Low point for turnover of temp agencies

23/08/2004 10:00

Although the temporary employment agency branch has suffered a loss of hours for its temporary employees since 2001, this did not result in an immediate loss of turnover. Legislation introduced in 1999 resulted in many temporary employees moving into better paid jobs where they generated more turnover. However, since the third quarter in 2002 turnover too has been falling. In the first quarter of 2004 turnover in this sector reached its lowest level for four years.

Temp agencies: turnover and hours, per quarter

Temp agencies: turnover and hours, per quarter

Another sharp fall in turnover

In periods of economic recession the demand for labour dwindles and unemployment increases. These are unfavourable developments for the temp sector. Since the third quarter of 2002, that is now seven quarters in a row, this sector has realised a lower turnover. The most recent figures from Statistics Netherlands show that turnover in the first quarter of this year was 6 percent lower than in the first quarter of 2003.

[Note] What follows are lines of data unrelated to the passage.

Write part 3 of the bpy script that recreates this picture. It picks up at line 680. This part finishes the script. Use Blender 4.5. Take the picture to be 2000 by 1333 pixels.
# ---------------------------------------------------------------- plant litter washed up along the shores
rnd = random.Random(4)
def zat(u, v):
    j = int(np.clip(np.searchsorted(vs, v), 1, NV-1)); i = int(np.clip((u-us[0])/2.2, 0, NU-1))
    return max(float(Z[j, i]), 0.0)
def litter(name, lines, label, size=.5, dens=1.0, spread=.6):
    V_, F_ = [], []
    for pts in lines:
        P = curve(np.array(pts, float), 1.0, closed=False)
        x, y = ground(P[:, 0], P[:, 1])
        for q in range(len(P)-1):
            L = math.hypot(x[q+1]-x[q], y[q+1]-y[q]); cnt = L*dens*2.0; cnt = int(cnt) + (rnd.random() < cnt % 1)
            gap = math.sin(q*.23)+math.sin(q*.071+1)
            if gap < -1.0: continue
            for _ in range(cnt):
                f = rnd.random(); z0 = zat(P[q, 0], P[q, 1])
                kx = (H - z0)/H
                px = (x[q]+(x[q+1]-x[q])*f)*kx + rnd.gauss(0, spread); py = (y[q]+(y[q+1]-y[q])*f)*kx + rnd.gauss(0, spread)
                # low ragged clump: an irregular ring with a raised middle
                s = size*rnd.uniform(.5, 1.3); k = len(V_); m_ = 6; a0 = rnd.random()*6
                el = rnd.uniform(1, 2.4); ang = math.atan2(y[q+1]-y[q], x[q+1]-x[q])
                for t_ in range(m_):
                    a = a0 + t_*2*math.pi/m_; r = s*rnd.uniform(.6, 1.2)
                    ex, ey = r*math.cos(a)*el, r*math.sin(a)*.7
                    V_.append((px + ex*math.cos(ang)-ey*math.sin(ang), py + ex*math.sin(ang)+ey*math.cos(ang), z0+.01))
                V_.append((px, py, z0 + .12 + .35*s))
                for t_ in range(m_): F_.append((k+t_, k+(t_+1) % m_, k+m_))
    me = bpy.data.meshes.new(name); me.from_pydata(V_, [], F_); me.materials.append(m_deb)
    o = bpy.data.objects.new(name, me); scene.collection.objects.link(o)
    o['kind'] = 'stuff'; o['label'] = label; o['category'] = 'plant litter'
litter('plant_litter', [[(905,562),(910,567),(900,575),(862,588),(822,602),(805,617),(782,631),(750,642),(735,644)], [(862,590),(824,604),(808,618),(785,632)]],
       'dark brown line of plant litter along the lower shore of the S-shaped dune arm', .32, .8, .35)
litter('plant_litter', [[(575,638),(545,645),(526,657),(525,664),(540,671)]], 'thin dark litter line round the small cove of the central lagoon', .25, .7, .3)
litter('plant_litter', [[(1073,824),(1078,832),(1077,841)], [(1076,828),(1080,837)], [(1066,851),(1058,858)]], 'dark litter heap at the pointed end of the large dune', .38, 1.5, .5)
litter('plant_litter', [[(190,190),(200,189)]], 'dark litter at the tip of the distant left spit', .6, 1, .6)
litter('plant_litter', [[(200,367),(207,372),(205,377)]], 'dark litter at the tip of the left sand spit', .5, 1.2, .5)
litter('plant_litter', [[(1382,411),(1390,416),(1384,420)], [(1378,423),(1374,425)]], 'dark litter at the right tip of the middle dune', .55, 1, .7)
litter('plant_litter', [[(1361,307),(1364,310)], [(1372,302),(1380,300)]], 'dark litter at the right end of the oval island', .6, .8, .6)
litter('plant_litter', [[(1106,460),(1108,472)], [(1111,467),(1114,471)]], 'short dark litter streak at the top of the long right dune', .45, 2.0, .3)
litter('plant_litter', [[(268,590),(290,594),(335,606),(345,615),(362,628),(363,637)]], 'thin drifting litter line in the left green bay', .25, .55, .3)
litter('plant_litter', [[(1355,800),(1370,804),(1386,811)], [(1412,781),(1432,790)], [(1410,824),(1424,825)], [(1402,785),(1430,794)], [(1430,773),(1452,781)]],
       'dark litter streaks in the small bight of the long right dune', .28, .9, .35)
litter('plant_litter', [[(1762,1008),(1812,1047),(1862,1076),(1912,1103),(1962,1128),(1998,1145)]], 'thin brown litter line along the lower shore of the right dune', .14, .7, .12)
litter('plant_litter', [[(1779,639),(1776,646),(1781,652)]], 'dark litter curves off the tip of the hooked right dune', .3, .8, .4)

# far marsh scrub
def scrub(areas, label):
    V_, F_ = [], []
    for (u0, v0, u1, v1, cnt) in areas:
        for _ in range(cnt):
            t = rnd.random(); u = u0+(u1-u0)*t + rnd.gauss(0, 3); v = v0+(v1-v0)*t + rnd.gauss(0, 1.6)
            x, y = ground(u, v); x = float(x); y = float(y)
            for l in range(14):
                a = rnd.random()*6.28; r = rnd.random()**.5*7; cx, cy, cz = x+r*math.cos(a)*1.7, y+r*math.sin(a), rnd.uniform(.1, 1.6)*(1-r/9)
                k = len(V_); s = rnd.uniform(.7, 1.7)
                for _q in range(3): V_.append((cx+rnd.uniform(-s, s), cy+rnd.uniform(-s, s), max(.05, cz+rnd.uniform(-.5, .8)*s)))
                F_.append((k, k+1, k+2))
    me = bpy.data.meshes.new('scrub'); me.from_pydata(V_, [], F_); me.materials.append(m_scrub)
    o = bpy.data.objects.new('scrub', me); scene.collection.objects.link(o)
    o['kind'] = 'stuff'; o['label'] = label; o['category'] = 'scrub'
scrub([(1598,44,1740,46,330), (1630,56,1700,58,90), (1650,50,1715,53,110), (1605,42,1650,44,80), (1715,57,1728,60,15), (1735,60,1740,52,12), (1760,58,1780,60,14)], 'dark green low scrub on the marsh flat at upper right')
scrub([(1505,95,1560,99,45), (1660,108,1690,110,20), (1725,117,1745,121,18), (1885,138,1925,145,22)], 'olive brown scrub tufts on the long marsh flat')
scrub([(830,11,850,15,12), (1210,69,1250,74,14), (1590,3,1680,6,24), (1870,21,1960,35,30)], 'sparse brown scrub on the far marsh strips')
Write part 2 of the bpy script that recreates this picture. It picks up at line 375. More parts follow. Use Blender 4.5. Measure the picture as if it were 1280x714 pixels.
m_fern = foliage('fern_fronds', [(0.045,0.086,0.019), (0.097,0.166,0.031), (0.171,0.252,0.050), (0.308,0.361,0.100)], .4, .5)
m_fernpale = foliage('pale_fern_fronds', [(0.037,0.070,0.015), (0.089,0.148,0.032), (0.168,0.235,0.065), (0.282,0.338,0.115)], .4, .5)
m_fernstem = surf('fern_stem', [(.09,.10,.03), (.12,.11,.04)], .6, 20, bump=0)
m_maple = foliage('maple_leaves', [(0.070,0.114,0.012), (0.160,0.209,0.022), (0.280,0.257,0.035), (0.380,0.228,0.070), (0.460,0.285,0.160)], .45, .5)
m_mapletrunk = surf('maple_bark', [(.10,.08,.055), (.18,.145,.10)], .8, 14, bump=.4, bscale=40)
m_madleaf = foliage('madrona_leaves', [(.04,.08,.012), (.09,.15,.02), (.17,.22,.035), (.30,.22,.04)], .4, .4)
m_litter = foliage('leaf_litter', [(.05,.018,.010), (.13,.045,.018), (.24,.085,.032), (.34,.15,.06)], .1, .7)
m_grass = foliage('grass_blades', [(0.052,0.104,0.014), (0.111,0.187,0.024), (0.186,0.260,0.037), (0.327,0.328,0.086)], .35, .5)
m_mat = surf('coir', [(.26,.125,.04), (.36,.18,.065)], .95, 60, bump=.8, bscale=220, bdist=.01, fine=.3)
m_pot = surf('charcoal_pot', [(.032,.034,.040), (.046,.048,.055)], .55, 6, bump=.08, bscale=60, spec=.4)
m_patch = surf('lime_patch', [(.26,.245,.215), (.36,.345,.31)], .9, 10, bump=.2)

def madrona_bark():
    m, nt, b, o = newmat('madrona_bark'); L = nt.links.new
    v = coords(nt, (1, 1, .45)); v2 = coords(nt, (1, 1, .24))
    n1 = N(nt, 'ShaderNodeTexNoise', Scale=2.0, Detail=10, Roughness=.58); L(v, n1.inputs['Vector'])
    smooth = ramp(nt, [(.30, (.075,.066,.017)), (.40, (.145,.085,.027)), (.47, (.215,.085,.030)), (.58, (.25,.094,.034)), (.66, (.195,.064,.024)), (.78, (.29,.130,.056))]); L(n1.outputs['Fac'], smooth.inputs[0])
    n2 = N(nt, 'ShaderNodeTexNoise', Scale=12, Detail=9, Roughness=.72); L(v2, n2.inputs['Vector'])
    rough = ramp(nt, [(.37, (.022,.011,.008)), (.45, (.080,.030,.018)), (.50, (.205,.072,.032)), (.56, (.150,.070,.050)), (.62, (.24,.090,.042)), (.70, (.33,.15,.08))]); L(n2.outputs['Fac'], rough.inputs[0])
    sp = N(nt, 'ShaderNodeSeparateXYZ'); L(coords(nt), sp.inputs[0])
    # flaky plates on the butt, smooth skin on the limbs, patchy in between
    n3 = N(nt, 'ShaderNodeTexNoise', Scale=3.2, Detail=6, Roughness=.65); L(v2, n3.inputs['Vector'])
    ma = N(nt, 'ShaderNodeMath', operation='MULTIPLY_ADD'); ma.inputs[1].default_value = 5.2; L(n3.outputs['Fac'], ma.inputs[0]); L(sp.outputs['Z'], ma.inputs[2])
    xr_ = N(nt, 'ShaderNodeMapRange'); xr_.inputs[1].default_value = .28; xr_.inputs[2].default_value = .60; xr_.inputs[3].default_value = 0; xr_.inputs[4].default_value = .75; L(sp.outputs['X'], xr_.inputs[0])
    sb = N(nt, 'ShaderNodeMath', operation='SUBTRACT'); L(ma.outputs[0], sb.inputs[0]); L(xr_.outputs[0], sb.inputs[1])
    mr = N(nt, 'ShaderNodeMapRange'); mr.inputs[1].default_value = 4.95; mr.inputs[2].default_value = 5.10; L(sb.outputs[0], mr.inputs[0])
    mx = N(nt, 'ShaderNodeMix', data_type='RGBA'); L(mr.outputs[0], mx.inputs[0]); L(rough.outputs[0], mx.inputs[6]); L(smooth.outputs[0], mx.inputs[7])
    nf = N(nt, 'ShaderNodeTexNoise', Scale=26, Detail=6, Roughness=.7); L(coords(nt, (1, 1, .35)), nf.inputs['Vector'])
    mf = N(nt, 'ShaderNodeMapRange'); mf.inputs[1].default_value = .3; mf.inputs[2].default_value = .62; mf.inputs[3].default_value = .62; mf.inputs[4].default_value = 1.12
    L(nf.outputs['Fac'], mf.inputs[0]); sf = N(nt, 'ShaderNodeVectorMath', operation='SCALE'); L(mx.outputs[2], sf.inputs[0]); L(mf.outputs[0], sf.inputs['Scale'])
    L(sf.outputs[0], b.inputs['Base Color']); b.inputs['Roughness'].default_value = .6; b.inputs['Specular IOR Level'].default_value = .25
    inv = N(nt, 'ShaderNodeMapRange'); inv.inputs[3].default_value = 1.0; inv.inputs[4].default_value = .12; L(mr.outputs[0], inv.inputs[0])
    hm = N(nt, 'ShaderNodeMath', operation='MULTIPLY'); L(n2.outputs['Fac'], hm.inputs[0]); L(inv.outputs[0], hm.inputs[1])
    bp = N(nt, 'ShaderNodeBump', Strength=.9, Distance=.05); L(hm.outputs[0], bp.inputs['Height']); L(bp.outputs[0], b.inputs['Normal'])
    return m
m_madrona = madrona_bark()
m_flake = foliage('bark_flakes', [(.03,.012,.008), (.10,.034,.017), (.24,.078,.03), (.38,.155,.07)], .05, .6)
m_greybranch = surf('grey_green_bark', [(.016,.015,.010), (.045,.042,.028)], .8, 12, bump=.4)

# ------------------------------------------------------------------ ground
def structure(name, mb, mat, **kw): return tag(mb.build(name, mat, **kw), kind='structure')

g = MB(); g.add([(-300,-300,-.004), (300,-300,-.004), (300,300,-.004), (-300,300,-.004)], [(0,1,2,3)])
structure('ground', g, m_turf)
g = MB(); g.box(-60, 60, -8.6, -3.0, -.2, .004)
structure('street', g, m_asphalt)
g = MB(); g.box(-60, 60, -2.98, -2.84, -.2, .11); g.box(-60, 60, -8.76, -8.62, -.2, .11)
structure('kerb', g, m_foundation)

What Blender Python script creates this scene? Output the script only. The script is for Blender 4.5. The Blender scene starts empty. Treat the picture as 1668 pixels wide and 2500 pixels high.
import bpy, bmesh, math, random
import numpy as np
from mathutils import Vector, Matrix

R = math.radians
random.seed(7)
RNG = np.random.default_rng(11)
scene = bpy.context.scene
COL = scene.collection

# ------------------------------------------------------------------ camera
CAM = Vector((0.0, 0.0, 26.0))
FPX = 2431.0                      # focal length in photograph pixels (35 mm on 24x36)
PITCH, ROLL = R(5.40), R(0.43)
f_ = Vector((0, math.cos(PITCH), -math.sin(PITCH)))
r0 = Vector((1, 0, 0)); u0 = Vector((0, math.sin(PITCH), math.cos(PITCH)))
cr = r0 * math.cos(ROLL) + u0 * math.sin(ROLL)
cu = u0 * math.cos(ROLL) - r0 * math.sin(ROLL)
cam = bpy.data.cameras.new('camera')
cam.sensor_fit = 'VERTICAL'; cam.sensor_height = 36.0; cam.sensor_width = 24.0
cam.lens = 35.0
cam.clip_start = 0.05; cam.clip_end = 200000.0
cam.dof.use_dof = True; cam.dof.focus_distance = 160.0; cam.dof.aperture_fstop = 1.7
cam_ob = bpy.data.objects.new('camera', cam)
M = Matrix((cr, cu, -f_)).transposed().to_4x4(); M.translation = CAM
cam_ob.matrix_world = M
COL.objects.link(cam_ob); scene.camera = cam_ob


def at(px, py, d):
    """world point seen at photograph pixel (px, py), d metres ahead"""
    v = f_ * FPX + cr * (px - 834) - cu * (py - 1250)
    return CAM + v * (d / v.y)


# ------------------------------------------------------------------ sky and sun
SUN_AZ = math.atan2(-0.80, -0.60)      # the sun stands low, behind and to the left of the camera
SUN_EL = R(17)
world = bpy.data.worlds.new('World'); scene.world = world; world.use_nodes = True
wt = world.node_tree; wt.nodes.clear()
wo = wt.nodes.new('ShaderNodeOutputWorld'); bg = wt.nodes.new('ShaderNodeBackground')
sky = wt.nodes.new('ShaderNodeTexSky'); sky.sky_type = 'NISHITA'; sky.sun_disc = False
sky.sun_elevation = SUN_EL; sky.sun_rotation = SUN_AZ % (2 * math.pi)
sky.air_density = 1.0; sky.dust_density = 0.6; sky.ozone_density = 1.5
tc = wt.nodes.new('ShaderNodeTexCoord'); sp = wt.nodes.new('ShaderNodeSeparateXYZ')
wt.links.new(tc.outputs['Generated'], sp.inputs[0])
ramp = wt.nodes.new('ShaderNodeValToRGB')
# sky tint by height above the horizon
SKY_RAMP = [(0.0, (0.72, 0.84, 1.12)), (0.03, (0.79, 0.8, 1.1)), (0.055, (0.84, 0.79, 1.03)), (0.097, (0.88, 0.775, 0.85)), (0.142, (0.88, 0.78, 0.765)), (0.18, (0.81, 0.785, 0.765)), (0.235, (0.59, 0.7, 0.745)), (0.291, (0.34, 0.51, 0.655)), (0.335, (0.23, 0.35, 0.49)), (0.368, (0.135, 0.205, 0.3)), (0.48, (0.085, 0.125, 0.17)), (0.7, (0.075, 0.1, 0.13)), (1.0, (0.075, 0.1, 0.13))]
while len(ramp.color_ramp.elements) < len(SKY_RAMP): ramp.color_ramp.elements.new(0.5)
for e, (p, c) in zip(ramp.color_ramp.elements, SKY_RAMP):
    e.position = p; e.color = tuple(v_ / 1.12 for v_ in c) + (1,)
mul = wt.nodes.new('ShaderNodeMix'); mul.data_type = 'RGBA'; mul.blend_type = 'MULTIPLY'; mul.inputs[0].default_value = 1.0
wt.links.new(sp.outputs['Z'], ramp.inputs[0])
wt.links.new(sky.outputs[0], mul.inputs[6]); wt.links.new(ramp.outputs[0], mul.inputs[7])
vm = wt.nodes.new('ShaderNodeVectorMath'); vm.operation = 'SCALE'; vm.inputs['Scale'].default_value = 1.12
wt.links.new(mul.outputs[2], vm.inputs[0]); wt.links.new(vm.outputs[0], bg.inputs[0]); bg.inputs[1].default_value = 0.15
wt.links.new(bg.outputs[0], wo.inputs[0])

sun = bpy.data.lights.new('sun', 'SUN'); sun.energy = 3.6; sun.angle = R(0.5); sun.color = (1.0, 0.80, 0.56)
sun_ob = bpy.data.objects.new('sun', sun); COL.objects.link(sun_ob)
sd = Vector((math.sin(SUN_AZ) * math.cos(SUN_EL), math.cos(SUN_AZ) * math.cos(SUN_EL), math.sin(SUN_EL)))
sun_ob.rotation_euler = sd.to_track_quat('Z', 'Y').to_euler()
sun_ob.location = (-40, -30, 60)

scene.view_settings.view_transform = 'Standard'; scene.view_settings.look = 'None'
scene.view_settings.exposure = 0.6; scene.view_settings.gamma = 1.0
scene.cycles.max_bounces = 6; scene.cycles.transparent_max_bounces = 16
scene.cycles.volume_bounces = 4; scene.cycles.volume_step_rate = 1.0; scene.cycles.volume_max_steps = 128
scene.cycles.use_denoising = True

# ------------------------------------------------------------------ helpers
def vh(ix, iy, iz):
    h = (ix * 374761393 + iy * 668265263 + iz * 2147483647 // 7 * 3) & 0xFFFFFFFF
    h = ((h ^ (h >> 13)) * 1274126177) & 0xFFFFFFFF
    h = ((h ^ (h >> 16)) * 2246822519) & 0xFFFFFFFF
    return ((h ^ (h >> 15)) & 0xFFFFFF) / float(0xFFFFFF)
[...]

Temp agencies: turnover and hours, per stage

Temp agencies: turnover and hours, per stage

Above average wage rises

Although the legislation mentioned above does not prescribe wage levels, it is very likely that the promotion to a subsequent stage is accompanied by an increase in salary. The collectively agreed wage levels for the employment agency sector in the first quarter of 2004 were 20 percent above the level of 2000. The average wage rise for all sectors of industry was substantially lower (12 percent) in the same period.

Turnover and hours

Turnover and hours

Fewer hours, and only later less turnover

Because of the above average wage rise in the temp sector, the loss in hours did not immediately lead to a lower turnover. While the total number of hours dropped in 2001, it took another year before the turnover started to fall. In 2001 when hours fell by 0.2 percent, turnover still increased by 8 percent. The first fall in turnover was observed in 2002: 1 percent, while the number of hours worked fell by 7 percent.

In 2003 the decreases converged somewhat: turnover fell by 8 percent and hours by nearly 9 percent. The positive impact that experienced temporary employees had on turnover had passed in 2003. The stages system has now been revised.